— START —

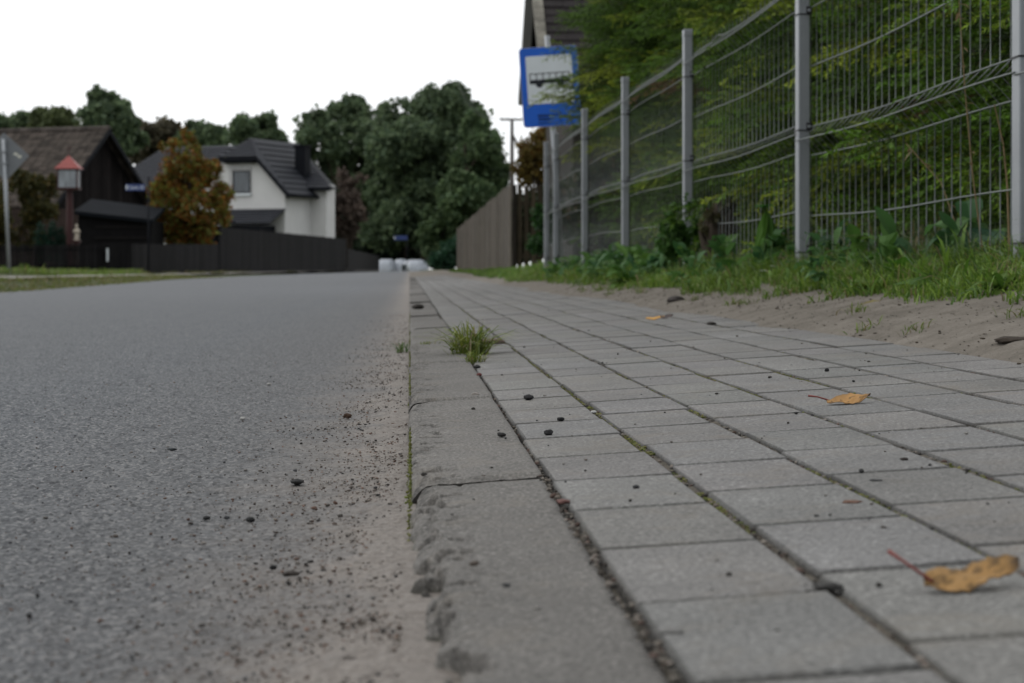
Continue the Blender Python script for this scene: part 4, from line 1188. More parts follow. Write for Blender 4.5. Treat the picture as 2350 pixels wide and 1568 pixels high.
# ------------------------------------------------------------------ traffic sign seen from behind, left edge
DT = 40
tp = P(21, 619, DT)
ts = empty('traffic_sign', (tp.x, tp.y, float(zg(tp.x, tp.y))), 'grey back of a diamond traffic sign on a galvanised pole', 'sign', -YAW + .1)
ts.rotation_euler = (0, R(-2.4), -YAW)
kk = DT / FPX
zz = lambda y: (619 - y) * kk + CAM_H - ts.location.z
m = MB(); m.tube([(0, 0, -.3), (0, 0, zz(319))], .036, 12); m.build('pole', M_GALV, ts, True)
m = MB(); hd = 56 * kk; zc = zz(360)
plate(m, [(0, zc - hd), (hd, zc), (0, zc + hd), (-hd, zc)], .04, .012)
bk = m.build('plate', simple('grey sign back', (.16, .17, .18), .6, .4, .08, 3, metal=.2), ts, bevel=.004)
m = MB(); sx0 = 30 * kk
plate(m, [(sx0 - .075, zc + .07), (sx0 - .02, zc + .075), (sx0 + .02, zc + .02), (sx0 + .075, zc + .01), (sx0 + .06, zc - .035), (sx0 + .01, zc - .03), (sx0 - .03, zc + .025), (sx0 - .08, zc + .03)], .037, .002)
m.build('sticker', simple('pale torn sticker', (.55, .54, .47), .6, .3, .3, 20), bk)
for z_ in (zc + .1, zc - .12):
    m = MB(); m.box((-.05, -.04, z_ - .014), (.05, .038, z_ + .014)); m.build('clamp', M_GALV, ts)

# ------------------------------------------------------------------ street name signs
def name_sign(x0, x1, yt, yb, px, ptop, d, label, text, left_white=True):
    kk = d / FPX; b = P(px, 619, d)
    e = empty('street_name_sign', (b.x, b.y, float(zg(b.x, b.y))), label, 'sign', -YAW)
    z = lambda y: (619 - y) * kk + CAM_H - e.location.z
    m = MB(); m.tube([(0, 0, -.3), (0, 0, z(ptop))], .03, 8); m.build('pole', M_TRIM, e, True)
    m = MB(); m.box(((x0 - px) * kk, -.06, z(yb)), ((x1 - px) * kk, -.035, z(yt))); bd = m.build('board', simple('dull blue enamel', (.030, .052, .17), .5, .4, .08, 3), e)
    wd = (x1 - x0) * kk; hh = (yb - yt) * kk
    if left_white:
        m = MB(); m.box(((x0 - px) * kk + .01, -.063, z(yb) + hh * .2), ((x0 - px) * kk + wd * .10, -.0602, z(yt) - hh * .15)); m.build('emblem', M_WHITE, bd)
    if text:
        cu = bpy.data.curves.new('t', 'FONT'); cu.body = text; cu.size = hh * .72; cu.extrude = .001
        o = bpy.data.objects.new('t', cu); link(o)
        me = bpy.data.meshes.new_from_object(o.evaluated_get(bpy.context.evaluated_depsgraph_get()))
        bpy.data.objects.remove(o)
        xs_ = [v.co.x for v in me.vertices]; sc_ = wd * .78 / (max(xs_) - min(xs_))
        me.transform(Matrix.Translation(((x0 - px) * kk + wd * .16, -.0615, z(yb) + hh * .26)) @ Matrix.Rotation(R(90), 4, 'X') @ Matrix.Diagonal((sc_, 1, 1, 1)))
        me.materials.clear(); me.materials.append(M_WHITE)
        link(bpy.data.objects.new('lettering', me), bd)
    return e
name_sign(289, 333, 423, 438, 341, 405, 66, 'blue street name sign on a thin dark pole before the barn', 'Czarla 30')
name_sign(904, 935, 541, 551, 934, 538, 150, 'small blue street name sign below the far trees', None)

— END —

Exercise goal: Copy every line of the data word for word, omitting the images.

Full solution:
Continue the Blender Python script for this scene: part 4, from line 1188. More parts follow. Write for Blender 4.5. Treat the picture as 2350 pixels wide and 1568 pixels high.
# ------------------------------------------------------------------ traffic sign seen from behind, left edge
DT = 40
tp = P(21, 619, DT)
ts = empty('traffic_sign', (tp.x, tp.y, float(zg(tp.x, tp.y))), 'grey back of a diamond traffic sign on a galvanised pole', 'sign', -YAW + .1)
ts.rotation_euler = (0, R(-2.4), -YAW)
kk = DT / FPX
zz = lambda y: (619 - y) * kk + CAM_H - ts.location.z
m = MB(); m.tube([(0, 0, -.3), (0, 0, zz(319))], .036, 12); m.build('pole', M_GALV, ts, True)
m = MB(); hd = 56 * kk; zc = zz(360)
plate(m, [(0, zc - hd), (hd, zc), (0, zc + hd), (-hd, zc)], .04, .012)
bk = m.build('plate', simple('grey sign back', (.16, .17, .18), .6, .4, .08, 3, metal=.2), ts, bevel=.004)
m = MB(); sx0 = 30 * kk
plate(m, [(sx0 - .075, zc + .07), (sx0 - .02, zc + .075), (sx0 + .02, zc + .02), (sx0 + .075, zc + .01), (sx0 + .06, zc - .035), (sx0 + .01, zc - .03), (sx0 - .03, zc + .025), (sx0 - .08, zc + .03)], .037, .002)
m.build('sticker', simple('pale torn sticker', (.55, .54, .47), .6, .3, .3, 20), bk)
for z_ in (zc + .1, zc - .12):
    m = MB(); m.box((-.05, -.04, z_ - .014), (.05, .038, z_ + .014)); m.build('clamp', M_GALV, ts)

# ------------------------------------------------------------------ street name signs
def name_sign(x0, x1, yt, yb, px, ptop, d, label, text, left_white=True):
    kk = d / FPX; b = P(px, 619, d)
    e = empty('street_name_sign', (b.x, b.y, float(zg(b.x, b.y))), label, 'sign', -YAW)
    z = lambda y: (619 - y) * kk + CAM_H - e.location.z
    m = MB(); m.tube([(0, 0, -.3), (0, 0, z(ptop))], .03, 8); m.build('pole', M_TRIM, e, True)
    m = MB(); m.box(((x0 - px) * kk, -.06, z(yb)), ((x1 - px) * kk, -.035, z(yt))); bd = m.build('board', simple('dull blue enamel', (.030, .052, .17), .5, .4, .08, 3), e)
    wd = (x1 - x0) * kk; hh = (yb - yt) * kk
    if left_white:
        m = MB(); m.box(((x0 - px) * kk + .01, -.063, z(yb) + hh * .2), ((x0 - px) * kk + wd * .10, -.0602, z(yt) - hh * .15)); m.build('emblem', M_WHITE, bd)
    if text:
        cu = bpy.data.curves.new('t', 'FONT'); cu.body = text; cu.size = hh * .72; cu.extrude = .001
        o = bpy.data.objects.new('t', cu); link(o)
        me = bpy.data.meshes.new_from_object(o.evaluated_get(bpy.context.evaluated_depsgraph_get()))
        bpy.data.objects.remove(o)
        xs_ = [v.co.x for v in me.vertices]; sc_ = wd * .78 / (max(xs_) - min(xs_))
        me.transform(Matrix.Translation(((x0 - px) * kk + wd * .16, -.0615, z(yb) + hh * .26)) @ Matrix.Rotation(R(90), 4, 'X') @ Matrix.Diagonal((sc_, 1, 1, 1)))
        me.materials.clear(); me.materials.append(M_WHITE)
        link(bpy.data.objects.new('lettering', me), bd)
    return e
name_sign(289, 333, 423, 438, 341, 405, 66, 'blue street name sign on a thin dark pole before the barn', 'Czarla 30')
name_sign(904, 935, 541, 551, 934, 538, 150, 'small blue street name sign below the far trees', None)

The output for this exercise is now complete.